In a new round of negotiations on state support for German public-sector banks, the European Commission and the German government are urgently seeking a solution. But they are not the only participants in the dispute. The stakes are high for the municipalities and federal states which fear the demolition of the whole public-sector banking system. They are not ready to give in without a fight that might yet widen into a complex legal dispute requiring years to resolve. As the conflict intensifies, the public banks still have the chance to become strong, independent institutions.

       

A legal crisis is brewing in Europe over the status of German public-sector banks that, taken to its extreme, threatens the EU itself.


The European Commission (EC), urged on by private-sector banks, says guarantees for state-owned Landesbanken and municipality-owned Sparkassen are incompatible with EU law.

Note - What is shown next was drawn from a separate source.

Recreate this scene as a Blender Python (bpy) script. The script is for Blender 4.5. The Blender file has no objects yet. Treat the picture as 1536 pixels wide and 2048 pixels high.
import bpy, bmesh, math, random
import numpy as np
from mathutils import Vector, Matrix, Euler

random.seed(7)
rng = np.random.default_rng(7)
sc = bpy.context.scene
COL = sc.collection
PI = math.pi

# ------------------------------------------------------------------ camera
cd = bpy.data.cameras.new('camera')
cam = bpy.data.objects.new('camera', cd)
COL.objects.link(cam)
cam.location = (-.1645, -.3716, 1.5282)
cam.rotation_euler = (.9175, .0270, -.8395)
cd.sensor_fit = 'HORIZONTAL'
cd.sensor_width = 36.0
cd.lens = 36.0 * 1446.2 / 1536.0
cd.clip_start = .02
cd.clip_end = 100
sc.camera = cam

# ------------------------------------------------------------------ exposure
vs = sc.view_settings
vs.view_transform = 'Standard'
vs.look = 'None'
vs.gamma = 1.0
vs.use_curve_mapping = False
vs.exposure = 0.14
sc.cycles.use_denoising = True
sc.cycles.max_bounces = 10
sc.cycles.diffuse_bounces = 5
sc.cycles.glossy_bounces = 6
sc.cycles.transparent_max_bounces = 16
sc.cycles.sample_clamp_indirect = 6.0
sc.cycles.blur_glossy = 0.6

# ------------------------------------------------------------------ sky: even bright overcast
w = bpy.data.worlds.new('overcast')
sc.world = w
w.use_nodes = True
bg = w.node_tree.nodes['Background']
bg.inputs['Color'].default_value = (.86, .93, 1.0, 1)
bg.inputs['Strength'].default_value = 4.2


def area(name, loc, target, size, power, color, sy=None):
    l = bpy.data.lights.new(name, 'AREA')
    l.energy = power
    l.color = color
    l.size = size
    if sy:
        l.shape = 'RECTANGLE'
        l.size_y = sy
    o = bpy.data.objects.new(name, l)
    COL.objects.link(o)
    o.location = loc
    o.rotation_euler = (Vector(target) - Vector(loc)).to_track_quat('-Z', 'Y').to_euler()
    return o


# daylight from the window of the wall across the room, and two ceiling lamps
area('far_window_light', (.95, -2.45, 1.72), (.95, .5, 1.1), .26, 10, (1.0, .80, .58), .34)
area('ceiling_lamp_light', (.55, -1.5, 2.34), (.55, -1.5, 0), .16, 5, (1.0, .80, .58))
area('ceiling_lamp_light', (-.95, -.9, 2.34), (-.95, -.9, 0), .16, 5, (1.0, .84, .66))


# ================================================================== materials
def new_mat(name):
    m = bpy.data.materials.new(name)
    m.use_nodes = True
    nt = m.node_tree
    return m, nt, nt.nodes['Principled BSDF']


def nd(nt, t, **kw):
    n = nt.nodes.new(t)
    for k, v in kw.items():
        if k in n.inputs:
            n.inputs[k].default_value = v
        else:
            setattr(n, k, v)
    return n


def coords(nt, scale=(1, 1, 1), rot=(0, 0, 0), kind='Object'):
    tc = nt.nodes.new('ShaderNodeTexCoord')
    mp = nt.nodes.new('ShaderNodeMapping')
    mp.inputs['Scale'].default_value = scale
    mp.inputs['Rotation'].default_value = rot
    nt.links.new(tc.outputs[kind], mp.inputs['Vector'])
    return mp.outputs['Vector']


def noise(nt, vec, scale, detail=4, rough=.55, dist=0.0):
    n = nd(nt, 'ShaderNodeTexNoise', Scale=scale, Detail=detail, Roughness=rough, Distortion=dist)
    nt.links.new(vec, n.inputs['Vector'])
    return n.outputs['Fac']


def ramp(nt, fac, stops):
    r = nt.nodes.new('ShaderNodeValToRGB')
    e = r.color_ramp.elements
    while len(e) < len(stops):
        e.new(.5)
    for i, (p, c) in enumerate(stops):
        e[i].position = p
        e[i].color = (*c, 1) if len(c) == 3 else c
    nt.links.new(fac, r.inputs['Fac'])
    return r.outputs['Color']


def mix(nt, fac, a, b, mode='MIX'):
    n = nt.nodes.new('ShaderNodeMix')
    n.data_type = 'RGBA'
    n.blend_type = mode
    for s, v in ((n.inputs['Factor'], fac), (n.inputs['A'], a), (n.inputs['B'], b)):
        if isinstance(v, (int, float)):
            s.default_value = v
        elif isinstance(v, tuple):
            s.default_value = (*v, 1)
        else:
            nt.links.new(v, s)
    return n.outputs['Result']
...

The public banks refute these allegations and argue that German private banks are seeking to enforce their privatization as a prelude to scooping up efficiently functioning Sparkassen and Landesbanken to cover their own embarrassing failure to build decent banking businesses in Germany.


Will the private banks get their way? Will the dispute over the Landesbanken be taken to the European courts? Or will the Landesbanken and Sparkassen turn the tables on their private-sector opponents and merge into new powerful banking franchises? Investors are looking on with some anxiety.


Already, the German public-bank sector is showing the first signs of change.